Furtado - O Nordeste é uma região com um grande atraso acumulado e precisa de apoio, mesmo que seja através de subsídios. O Produto Interno Bruto (PIB) regional em relação ao do Brasil vinha declinando, no início da industrialização brasileira. Logo no início, a Sudene formou muita gente, agrônomos, geólogos, para promover o desenvolvimento regional. Por outro lado, conseguiu atrair empresários, graças aos incentivos que oferecia. Atualmente serão necessários outros meios. Não se pode reproduzir um modelo do passado.

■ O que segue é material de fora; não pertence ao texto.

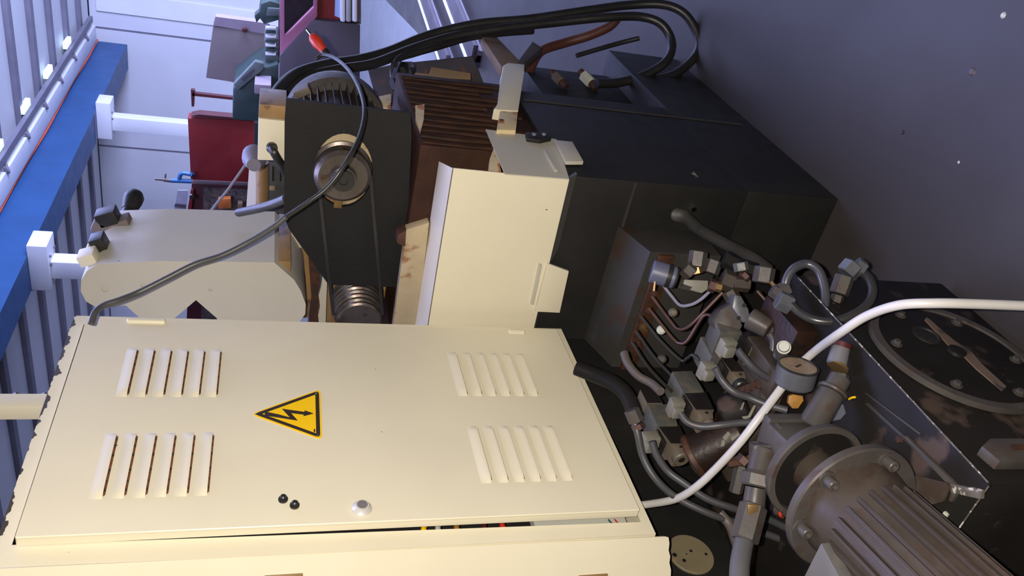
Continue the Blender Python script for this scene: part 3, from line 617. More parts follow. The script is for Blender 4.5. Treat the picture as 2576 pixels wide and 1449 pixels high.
b = BM(); prism(b, [PX(x, y, TX+.008) for x, y in ((2330, 800), (2400, 860), (2440, 885), (2470, 920), (2530, 975), (2520, 985), (2455, 930), (2425, 900), (2385, 870), (2325, 806))], (.003, 0, 0)); obj('streak', b, mat('dry_streak', (.11, .075, .055), .6, c2=(.04, .03, .03), thr=.52), cv)
p = ccx + V((.01, .03, .03)); b = BM(); lathe(b, PX(2330, 845, TX+.007), EX, [(0, .03), (.004, .03), (.005, .024), (.002, .022), (.002, .001)], 28); obj('filler_boss', b, black, cv)
# square lug/handle on the side
b = BM(); pp(b, [(2470, 1122), (2492, 1102), (2640, 1102), (2640, 1160), (2515, 1160)], 0, TX+.02, -.02, 0, .002); obj('side_lug', b, oilgrey, t)
b = BM(); pp(b, [(2540, 1116), (2640, 1118), (2640, 1130), (2545, 1130)], 0, TX+.022, -.004, 0, .001); obj('lug_slot', b, rust, t)
# scuffs on the top
for pts in ([(2180, 1015), (2188, 1013), (2410, 1215), (2402, 1222)], [(2180, 990), (2184, 988), (2320, 1090), (2318, 1094)]):
    b = BM(); pp(b, pts, 2, TZ-.001, .005, 0, .001); obj('weld_rib', b, greyledge, t)
pb = PZ(2440, 1235, TZ); b = BM(); obox(b, pb+EZ*.006, [V((-.6, .8, 0)), V((.8, .6, 0)), EZ], (.03, .008, .006), .003); obj('scraped_lug', b, worn, t)
b = BM(); p = PZ(2264, 1105, TZ); lathe(b, p, EZ, [(0, .008), (.005, .007)], 6); obj('cover_bolt', b, copper, t)
b = BM(); p = PZ(2368, 1310, TZ+.004); obox(b, p+EZ*.0, [V((0, 1, .0)), EX, EZ], (.004, .02, .003), .001); obj('paint_mark', b, capwhite, t)
pc_ = [(2135, 1003), (2150, 1001), (2150, 1006)]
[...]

Desafios - O projeto de transposição do rio São Francisco faz sentido?
Furtado - Esse é um projeto muito importante. A idéia é extraordinária. É preciso interligar a bacia do São Francisco com o Amazonas. O Nordeste está condenado à seca em 15 anos, mesmo com toda a açudagem. Já há um certo consenso em torno da idéia. Mas é essencial calcular o custo e definir a distribuição do ônus fiscal.

Desafios - Como foi a sua experiência como ministro da Cultura no governo de José Sarney?
Furtado - Para mim foi agradável, mas o ministério não era muito valorizado. O problema é que o mundo intelectual é muito desunido e é difícil alcançar um consenso. Fico muito orgulhoso de ter lançado as bases de uma política de incentivo à cultura.

Desafios - O processo democrático no Brasil está totalmente consolidado?
Furtado - Nada na História é consolidado, definitivamente. Ninguém pode imaginar o que pode acontecer amanhã. Mas hoje há muito mais percepção do perigo do processo social. Muita gente crítica o governo, fala em retrocesso, mas ninguém quer voltar ao passado.

Desafios - E quanto à inflação, o senhor acha que há possibilidade de uma volta ao passado, ao cenário de descontrole?
Furtado - Não creio. A todo instante existe uma ameaça de alta da inflação. No passado, ela foi um instrumento fundamental para o desenvolvimento econômico, para tirar o Brasil da estagnação, permitindo a industrialização. Mas atualmente não é possível usar a inflação da mesma forma. Enquanto a taxa anual estiver entre 5% e 10% é operacional.